Which of the following is the amount earned annually from the interest payment compared with the price of the bond reflected as a percentage return? A) Coupon rate B) Par value C) Maturity D) Current yield
The correct answer and explanation is:
Correct Answer: D) Current yield
Explanation:
The current yield of a bond is the measure of the annual income (interest or coupon payment) earned from the bond relative to its current market price. It is expressed as a percentage and is commonly used by investors to evaluate the return they are receiving based on the bond’s market value rather than its original face value or par value.

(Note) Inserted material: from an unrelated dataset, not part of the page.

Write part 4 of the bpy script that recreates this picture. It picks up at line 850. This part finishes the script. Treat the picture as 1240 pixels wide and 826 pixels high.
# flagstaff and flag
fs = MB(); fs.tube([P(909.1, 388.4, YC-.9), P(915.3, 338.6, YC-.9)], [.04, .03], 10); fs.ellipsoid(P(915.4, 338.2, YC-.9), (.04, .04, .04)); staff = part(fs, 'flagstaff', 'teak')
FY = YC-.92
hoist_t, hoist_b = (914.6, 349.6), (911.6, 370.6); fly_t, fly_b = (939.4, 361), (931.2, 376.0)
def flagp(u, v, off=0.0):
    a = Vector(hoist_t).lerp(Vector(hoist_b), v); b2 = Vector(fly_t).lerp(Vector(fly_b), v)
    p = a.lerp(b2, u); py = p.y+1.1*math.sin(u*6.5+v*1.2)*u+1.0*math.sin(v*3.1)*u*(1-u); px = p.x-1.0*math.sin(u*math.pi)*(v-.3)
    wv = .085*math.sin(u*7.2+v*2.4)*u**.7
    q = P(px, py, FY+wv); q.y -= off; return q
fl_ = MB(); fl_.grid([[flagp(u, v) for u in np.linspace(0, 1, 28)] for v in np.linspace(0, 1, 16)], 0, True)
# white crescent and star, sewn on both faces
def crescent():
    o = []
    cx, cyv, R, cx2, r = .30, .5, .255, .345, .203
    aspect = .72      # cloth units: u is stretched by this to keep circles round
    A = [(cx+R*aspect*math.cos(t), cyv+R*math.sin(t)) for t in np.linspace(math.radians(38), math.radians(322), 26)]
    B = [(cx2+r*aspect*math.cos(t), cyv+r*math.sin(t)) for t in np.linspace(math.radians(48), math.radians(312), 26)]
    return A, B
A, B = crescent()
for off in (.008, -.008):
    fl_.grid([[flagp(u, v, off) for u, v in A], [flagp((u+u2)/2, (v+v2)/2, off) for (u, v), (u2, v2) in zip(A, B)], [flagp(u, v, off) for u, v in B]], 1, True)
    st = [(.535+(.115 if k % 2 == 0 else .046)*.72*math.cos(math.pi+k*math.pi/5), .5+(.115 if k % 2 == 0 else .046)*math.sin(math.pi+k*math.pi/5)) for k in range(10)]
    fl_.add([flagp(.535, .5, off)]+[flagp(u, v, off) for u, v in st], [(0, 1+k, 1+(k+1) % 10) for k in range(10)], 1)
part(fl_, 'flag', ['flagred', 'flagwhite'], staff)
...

The formula for current yield is:
Current Yield = (Annual Coupon Payment / Current Market Price) × 100
For example, suppose a bond has an annual coupon payment of $50 and it is currently selling for $900 on the market. The current yield would be:
Current Yield = (50 / 900) × 100 = 5.56%
This means an investor buying the bond at $900 earns a 5.56% return annually on their investment based on the bond’s current price.

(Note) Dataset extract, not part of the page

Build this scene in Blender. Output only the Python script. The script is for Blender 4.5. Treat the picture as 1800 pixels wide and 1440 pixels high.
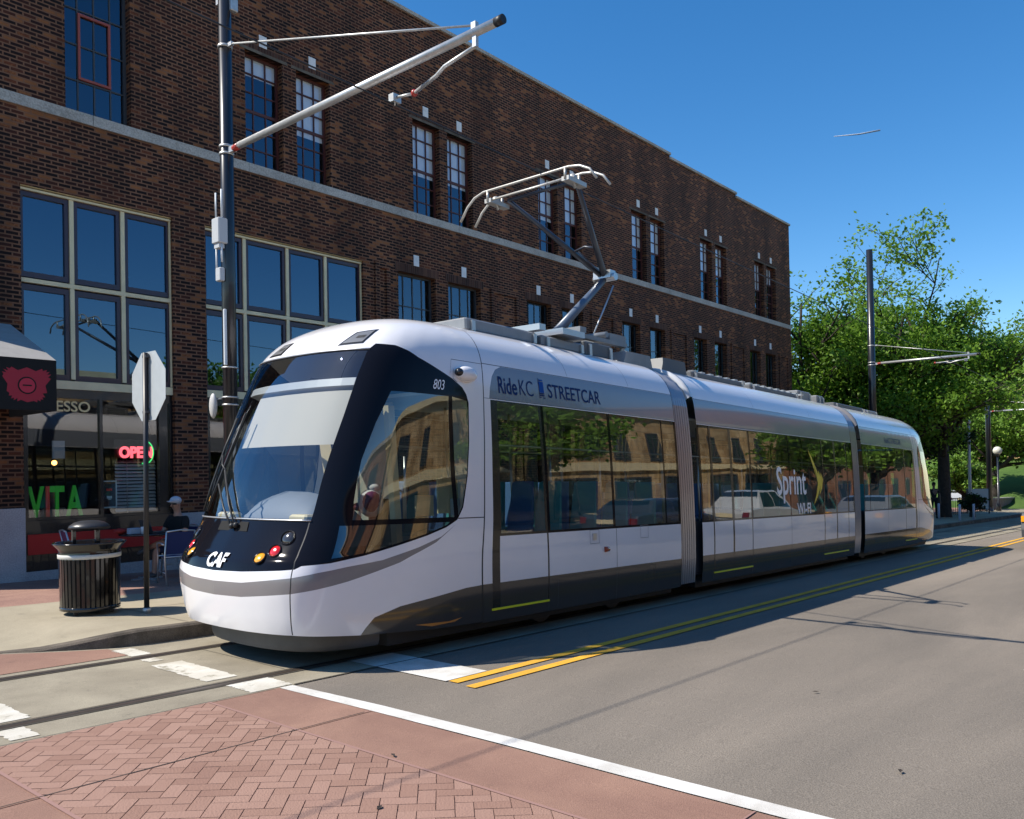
import bpy, math, random
from mathutils import Vector, Matrix
from mathutils.geometry import delaunay_2d_cdt
R = random.Random(7)
for o in list(bpy.data.objects): bpy.data.objects.remove(o)
SC = bpy.context.scene
COL = SC.collection
# ------------------------------------------------------------------ camera
SLOPE = .0289                      # the street falls away from the camera
FPX, ROLL, PITCH = 1480., .018, .009
ALPHA = math.atan(1250 / FPX)
cam = bpy.data.cameras.new('camera'); co = bpy.data.objects.new('camera', cam); COL.objects.link(co); SC.camera = co
cam.sensor_width = 36; cam.lens = 36 * FPX / 1800; cam.shift_y = 90 / 1800; cam.clip_start = .05; cam.clip_end = 2000
f0 = Vector((math.cos(ALPHA), math.sin(ALPHA), 0)); r0 = Vector((math.sin(ALPHA), -math.cos(ALPHA), 0)); u0 = Vector((0, 0, 1))
fw = f0 * math.cos(PITCH) + u0 * math.sin(PITCH); up = u0 * math.cos(PITCH) - f0 * math.sin(PITCH)
rt = math.cos(ROLL) * r0 - math.sin(ROLL) * up; up = math.cos(ROLL) * up + math.sin(ROLL) * r0
M = Matrix((rt, up, -fw)).transposed().to_4x4(); M.translation = Vector((0, 0, 1.70)); co.matrix_world = M
# ------------------------------------------------------------------ light
w = bpy.data.worlds.new('World'); SC.world = w; w.use_nodes = True
nt = w.node_tree; bg = nt.nodes['Background']; sky = nt.nodes.new('ShaderNodeTexSky')
sky.sky_type = 'NISHITA'; sky.sun_disc = False
SUN = Vector((-.694, .564, 1)).normalized()
sky.sun_elevation = math.asin(SUN.z); sky.sun_rotation = math.atan2(SUN.x, SUN.y)
sky.altitude = 250; sky.air_density = 1.0; sky.dust_density = .25; sky.ozone_density = 3.2
hs = nt.nodes.new('ShaderNodeHueSaturation'); hs.inputs['Saturation'].default_value = 1.32
nt.links.new(sky.outputs[0], hs.inputs['Color']); nt.links.new(hs.outputs[0], bg.inputs[0]); bg.inputs[1].default_value = .128
sl = bpy.data.lights.new('sun', 'SUN'); sl.energy = 5.0; sl.angle = math.radians(.5); sl.color = (1, .94, .84)
so = bpy.data.objects.new('sun', sl); COL.objects.link(so); so.rotation_euler = SUN.to_track_quat('Z', 'Y').to_euler(); so.location = (-20, 20, 40)
SC.view_settings.view_transform = 'Standard'; SC.view_settings.look = 'None'; SC.view_settings.exposure = 0.48; SC.view_settings.gamma = 1
SC.cycles.max_bounces = 8; SC.cycles.transparent_max_bounces = 16; SC.cycles.use_denoising = True
SC.cycles.caustics_reflective = False; SC.cycles.caustics_refractive = False
SC.cycles.sample_clamp_indirect = 6
def G(x, h=0.): return -SLOPE * x + h
# ------------------------------------------------------------------ helpers
def tag(o, label=None, cat=None, group=None, kind=None):
    if label: o['label'] = label
    if cat: o['category'] = cat
    if group: o['group'] = group
    if kind: o['kind'] = kind
    return o
def thing(name, label, cat, loc=(0, 0, 0), rot=(0, 0, 0), group=None):
    o = bpy.data.objects.new(name, None); COL.objects.link(o); o.location = loc; o.rotation_euler = rot; o.empty_display_size = .2
    return tag(o, label, cat, group)
def copy_tree(o, parent=None):
    c = o.copy(); COL.objects.link(c); c.parent = parent
    for ch in list(o.children): copy_tree(ch, c)
    return c
class MB:
    def __init__(s): s.v = []; s.f = []; s.sm = []
    def add(s, vs, fs, smooth=False):
        b = len(s.v); s.v += [tuple(p) for p in vs]; s.f += [tuple(i + b for i in f) for f in fs]; s.sm += [smooth] * len(fs); return s
    def box(s, a, b, rz=0, c=None):
        x0, y0, z0 = a; x1, y1, z1 = b
        p = [Vector(q) for q in ((x0, y0, z0), (x1, y0, z0), (x1, y1, z0), (x0, y1, z0), (x0, y0, z1), (x1, y0, z1), (x1, y1, z1), (x0, y1, z1))]
        if rz:
            cc = Vector(c) if c else (p[0] + p[6]) / 2; m = Matrix.Rotation(rz, 3, 'Z'); p = [m @ (q - cc) + cc for q in p]
        return s.add(p, [(0, 3, 2, 1), (4, 5, 6, 7), (0, 1, 5, 4), (1, 2, 6, 5), (2, 3, 7, 6), (3, 0, 4, 7)])
    def bbox(s, a, b, r=.01):
        x0, y0, z0 = a; x1, y1, z1 = b; vs = []
        for z, k in ((z0, r), (z0 + r, 0), (z1 - r, 0), (z1, r)):
            q = r if k == 0 else r * 1.9
            e = 0 if k == 0 else r
            vs += [(x0 + q, y0 + e, z), (x1 - q, y0 + e, z), (x1 - e, y0 + q, z), (x1 - e, y1 - q, z), (x1 - q, y1 - e, z), (x0 + q, y1 - e, z), (x0 + e, y1 - q, z), (x0 + e, y0 + q, z)]
        fs = [tuple(range(7, -1, -1)), tuple(range(24, 32))]
        for l in range(3):
            for i in range(8): fs.append((l * 8 + i, l * 8 + (i + 1) % 8, l * 8 + 8 + (i + 1) % 8, l * 8 + 8 + i))
        return s.add(vs, fs)
    def tube(s, pts, r, n=8, cap=True, smooth=True):
        pts = [Vector(p) for p in pts]; rs = r if isinstance(r, (list, tuple)) else [r] * len(pts)
        vs = []; T = None; nrm = None
        for i, p in enumerate(pts):
            d = (pts[min(i + 1, len(pts) - 1)] - pts[max(i - 1, 0)])
            if d.length < 1e-9: d = Vector((0, 0, 1))
            d.normalize()
            if nrm is None:
                nrm = d.orthogonal().normalized()
            else:
                nrm = (nrm - d * nrm.dot(d))
                nrm = nrm.normalized() if nrm.length > 1e-6 else d.orthogonal().normalized()
            bn = d.cross(nrm)
            for k in range(n):
                a = 2 * math.pi * k / n; vs.append(p + rs[i] * (math.cos(a) * nrm + math.sin(a) * bn))
        fs = [(i * n + k, i * n + (k + 1) % n, i * n + n + (k + 1) % n, i * n + n + k) for i in range(len(pts) - 1) for k in range(n)]
        s.add(vs, fs, smooth)
        if cap:
            b = len(s.v) - len(vs); s.f += [tuple(b + k for k in range(n - 1, -1, -1)), tuple(b + (len(pts) - 1) * n + k for k in range(n))]; s.sm += [False, False]
        return s
    def cyl(s, p, q, r, n=16, smooth=True): return s.tube([p, q], r, n, True, smooth)
    def lathe(s, prof, n=24, c=(0, 0, 0), smooth=True):
        vs = [(c[0] + r * math.cos(2 * math.pi * k / n), c[1] + r * math.sin(2 * math.pi * k / n), c[2] + z) for r, z in prof for k in range(n)]
        return s.add(vs, [(i * n + k, i * n + (k + 1) % n, i * n + n + (k + 1) % n, i * n + n + k) for i in range(len(prof) - 1) for k in range(n)], smooth)
    def prism(s, poly, axis, a, b):
        n = len(poly)
        def P(p, t): return {'x': (t, p[0], p[1]), 'y': (p[0], t, p[1]), 'z': (p[0], p[1], t)}[axis]
        return s.add([P(p, a) for p in poly] + [P(p, b) for p in poly], [tuple(range(n - 1, -1, -1)), tuple(range(n, 2 * n))] + [(i, (i + 1) % n, n + (i + 1) % n, n + i) for i in range(n)])
    def ball(s, c, r, n=12):
        r = r if isinstance(r, (tuple, list)) else (r, r, r); vs = []
        for i in range(n + 1):
            t = math.pi * i / n
            for k in range(2 * n):
                a = math.pi * k / n; vs.append((c[0] + r[0] * math.sin(t) * math.cos(a), c[1] + r[1] * math.sin(t) * math.sin(a), c[2] + r[2] * math.cos(t)))
        m = 2 * n
        return s.add(vs, [(i * m + k, i * m + m + k, i * m + m + (k + 1) % m, i * m + (k + 1) % m) for i in range(n) for k in range(m)], True)
    def build(s, name, mat, parent=None, loc=None):
        me = bpy.data.meshes.new(name); me.from_pydata([tuple(p) for p in s.v], [], s.f); me.polygons.foreach_set('use_smooth', s.sm); me.update()
        if mat: me.materials.append(mat)
        o = bpy.data.objects.new(name, me); COL.objects.link(o)
        if parent: o.parent = parent
        if loc: o.location = loc
        return o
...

Let us now differentiate the other options:
- A) Coupon rate refers to the fixed annual interest rate paid by the bond based on its par value. It does not account for changes in the market price of the bond. For instance, if the par value is $1,000 and the bond pays $60 annually, the coupon rate is 6 percent.
- B) Par value (or face value) is the amount the bond issuer agrees to repay at maturity. It is not a measure of return but rather the principal amount of the bond.
- C) Maturity indicates the date on which the bond will mature and the issuer will repay the par value to the bondholder. It does not reflect the return on investment.
Therefore, current yield is the most accurate representation of the return a bondholder earns annually based on the bond’s current price.